Pada poin ini masyarakat harus melihat apakah pendapat yang disampaikan kandidat logis atau tidak, relevan atau tidak dengan materi, pernyataannya harus disertai bukti dan fakta atau tidak. Intinya pendapat yang keluar harus valid.

Kedua adalah manner. Hal ini berkaitan dengan sikap kandidat saat menyampaikan materi dan pendapat. Pada aspek ini, masyarakat bisa melihat sikap kandidat dalam hal pengaturan volume suara, pengaturan nafas, tekanan suara, artikulasi. Juga sikap kandidat dalam penggunaan bahasa yang dipakai, seperti kefasihan, keakuratan tata bahasa, gaya bahasa, hingga diksi dan pemilihan kata.

Unsur lain yang dilihat adalah pandangan mata saat selama debat, bahasa tubuh (body language) kandidat, pembaawan diri, tidak boleh menghina, tidak boleh mengejek, hingga penggunaan catatan atau contekan saat debat. Jika kandidat melanggar tata tertib debat, maka penilaian pada aspek ini akan berkurang.

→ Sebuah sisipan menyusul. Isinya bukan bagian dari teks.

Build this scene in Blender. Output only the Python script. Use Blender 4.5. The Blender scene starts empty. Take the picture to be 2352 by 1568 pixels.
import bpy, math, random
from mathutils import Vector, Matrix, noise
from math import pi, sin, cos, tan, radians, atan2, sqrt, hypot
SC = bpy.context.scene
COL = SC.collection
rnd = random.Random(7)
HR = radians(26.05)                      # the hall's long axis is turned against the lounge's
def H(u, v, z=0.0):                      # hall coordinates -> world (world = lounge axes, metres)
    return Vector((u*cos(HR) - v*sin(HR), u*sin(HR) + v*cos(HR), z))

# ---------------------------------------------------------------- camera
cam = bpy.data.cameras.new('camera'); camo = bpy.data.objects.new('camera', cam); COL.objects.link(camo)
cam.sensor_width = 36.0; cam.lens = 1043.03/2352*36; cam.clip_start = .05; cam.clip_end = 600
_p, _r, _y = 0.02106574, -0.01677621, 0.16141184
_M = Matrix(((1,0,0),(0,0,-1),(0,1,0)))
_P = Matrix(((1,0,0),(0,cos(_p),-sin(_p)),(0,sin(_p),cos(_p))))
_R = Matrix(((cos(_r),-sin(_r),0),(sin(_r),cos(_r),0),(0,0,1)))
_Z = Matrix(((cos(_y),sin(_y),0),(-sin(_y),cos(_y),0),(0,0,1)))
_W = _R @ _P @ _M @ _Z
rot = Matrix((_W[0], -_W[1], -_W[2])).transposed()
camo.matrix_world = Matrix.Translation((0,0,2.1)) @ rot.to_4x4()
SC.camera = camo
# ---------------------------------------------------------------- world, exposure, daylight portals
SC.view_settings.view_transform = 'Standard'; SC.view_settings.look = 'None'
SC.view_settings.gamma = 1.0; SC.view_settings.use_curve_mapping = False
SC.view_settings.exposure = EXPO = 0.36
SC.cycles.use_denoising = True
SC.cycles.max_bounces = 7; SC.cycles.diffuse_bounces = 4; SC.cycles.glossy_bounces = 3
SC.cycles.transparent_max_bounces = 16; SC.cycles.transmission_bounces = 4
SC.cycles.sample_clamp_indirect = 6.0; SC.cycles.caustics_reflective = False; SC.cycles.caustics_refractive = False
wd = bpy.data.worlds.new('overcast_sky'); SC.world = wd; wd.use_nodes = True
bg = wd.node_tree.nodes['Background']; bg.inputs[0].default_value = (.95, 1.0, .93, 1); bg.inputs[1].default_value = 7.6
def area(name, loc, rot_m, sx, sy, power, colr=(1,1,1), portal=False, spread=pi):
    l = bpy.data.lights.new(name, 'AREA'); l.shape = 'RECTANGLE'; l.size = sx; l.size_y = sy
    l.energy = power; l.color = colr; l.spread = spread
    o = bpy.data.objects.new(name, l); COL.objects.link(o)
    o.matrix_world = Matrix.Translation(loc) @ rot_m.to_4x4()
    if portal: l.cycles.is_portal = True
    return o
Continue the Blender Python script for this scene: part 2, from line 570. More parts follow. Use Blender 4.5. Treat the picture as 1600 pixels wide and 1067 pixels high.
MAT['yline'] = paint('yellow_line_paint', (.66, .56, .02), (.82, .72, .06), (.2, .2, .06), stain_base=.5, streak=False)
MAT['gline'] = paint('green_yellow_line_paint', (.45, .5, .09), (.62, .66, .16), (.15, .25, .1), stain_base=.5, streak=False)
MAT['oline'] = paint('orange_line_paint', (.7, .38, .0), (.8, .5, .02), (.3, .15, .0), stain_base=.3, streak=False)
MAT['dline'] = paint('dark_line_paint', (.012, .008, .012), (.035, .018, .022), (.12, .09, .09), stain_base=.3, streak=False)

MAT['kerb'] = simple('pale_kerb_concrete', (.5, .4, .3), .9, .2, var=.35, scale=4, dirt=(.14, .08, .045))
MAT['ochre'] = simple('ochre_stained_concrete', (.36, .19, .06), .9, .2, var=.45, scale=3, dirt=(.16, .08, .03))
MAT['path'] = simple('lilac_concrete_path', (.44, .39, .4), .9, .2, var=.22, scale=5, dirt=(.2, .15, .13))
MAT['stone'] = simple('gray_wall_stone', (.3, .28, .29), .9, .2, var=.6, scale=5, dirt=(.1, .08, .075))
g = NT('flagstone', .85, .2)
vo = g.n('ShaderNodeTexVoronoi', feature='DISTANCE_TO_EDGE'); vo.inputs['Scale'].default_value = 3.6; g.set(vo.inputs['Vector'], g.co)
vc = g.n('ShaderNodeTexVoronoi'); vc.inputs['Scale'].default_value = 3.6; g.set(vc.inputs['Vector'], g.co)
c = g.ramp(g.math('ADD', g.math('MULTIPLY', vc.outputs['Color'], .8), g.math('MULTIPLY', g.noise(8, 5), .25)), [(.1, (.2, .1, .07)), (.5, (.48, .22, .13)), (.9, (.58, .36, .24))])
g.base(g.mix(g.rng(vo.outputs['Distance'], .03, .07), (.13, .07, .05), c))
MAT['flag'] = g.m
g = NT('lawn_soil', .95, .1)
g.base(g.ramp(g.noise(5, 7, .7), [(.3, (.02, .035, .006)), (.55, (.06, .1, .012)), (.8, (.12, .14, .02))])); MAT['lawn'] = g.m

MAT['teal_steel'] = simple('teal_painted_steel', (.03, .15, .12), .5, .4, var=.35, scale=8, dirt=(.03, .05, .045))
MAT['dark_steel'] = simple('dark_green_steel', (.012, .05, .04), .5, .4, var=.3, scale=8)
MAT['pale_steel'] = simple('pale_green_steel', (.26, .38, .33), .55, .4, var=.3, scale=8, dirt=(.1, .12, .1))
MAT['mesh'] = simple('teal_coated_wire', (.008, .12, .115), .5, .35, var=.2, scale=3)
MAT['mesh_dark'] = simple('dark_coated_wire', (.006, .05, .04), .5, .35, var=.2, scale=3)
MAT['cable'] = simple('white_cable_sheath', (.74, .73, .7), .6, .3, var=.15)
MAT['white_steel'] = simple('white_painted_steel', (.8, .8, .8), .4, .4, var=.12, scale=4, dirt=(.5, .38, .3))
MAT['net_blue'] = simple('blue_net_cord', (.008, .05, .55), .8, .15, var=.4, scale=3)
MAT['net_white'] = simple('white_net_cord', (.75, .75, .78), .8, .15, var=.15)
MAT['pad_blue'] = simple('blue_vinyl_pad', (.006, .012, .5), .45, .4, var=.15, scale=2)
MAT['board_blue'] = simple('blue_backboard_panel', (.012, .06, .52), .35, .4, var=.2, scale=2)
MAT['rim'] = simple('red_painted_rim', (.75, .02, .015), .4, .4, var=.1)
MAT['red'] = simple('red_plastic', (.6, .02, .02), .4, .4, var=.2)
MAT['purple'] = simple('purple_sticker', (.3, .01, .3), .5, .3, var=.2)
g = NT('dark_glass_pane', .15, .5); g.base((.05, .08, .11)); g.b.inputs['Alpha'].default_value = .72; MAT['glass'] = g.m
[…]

Aspek matter dan manner ini, dalam setiap pelaksanaan debat, bobot nilainya cukup besar hingga mencapai 80 persen, masing-masing 40 persen dari aspek penilaian keseluruhan. Sedangkan 20 persen lagi dari aspek penilaian yang ketiga, yakni method.

Aspek method ini berkaitan dengan cara penyampaian materi, substansi dan pendapat oleh masing-masing kandidat. Komponen penilaiannya dilihat dari cara penyampaian gagasan, penggunaan waktu bicara, dan menyampaikan jawaban penolakan atau bantahan saat debat.

Penolakan dan bantahan boleh dilakukan, namun tetap harus membatasi diri pada etika, norma dan tata tertib debat. Respect terhadap ‘argumen lawan’ debat merupakan hal yang tidak boleh diabaikan. Hindari gestukulasi, mimik, dan pernyataan yang bersifat meremehkan ‘lawan debat’.

Mengacu pada ‘tiga komponen penilaian’ di atas, kita bisa memberikan ‘skor obyektif’ terhadap empat paslon yang tampil dalam acara debat itu. Kalau kita menonton dan menyimak jalannya perdebatan itu, dengan bantuan tiga kriterium tadi, maka relatif mudah untuk menentukan paslon mana yang ‘unggul’ atau tampil optimal dalam debat itu.

*) Penulis, pemerhati masalah sosial dan politik. Tinggal di Manggarai Barat.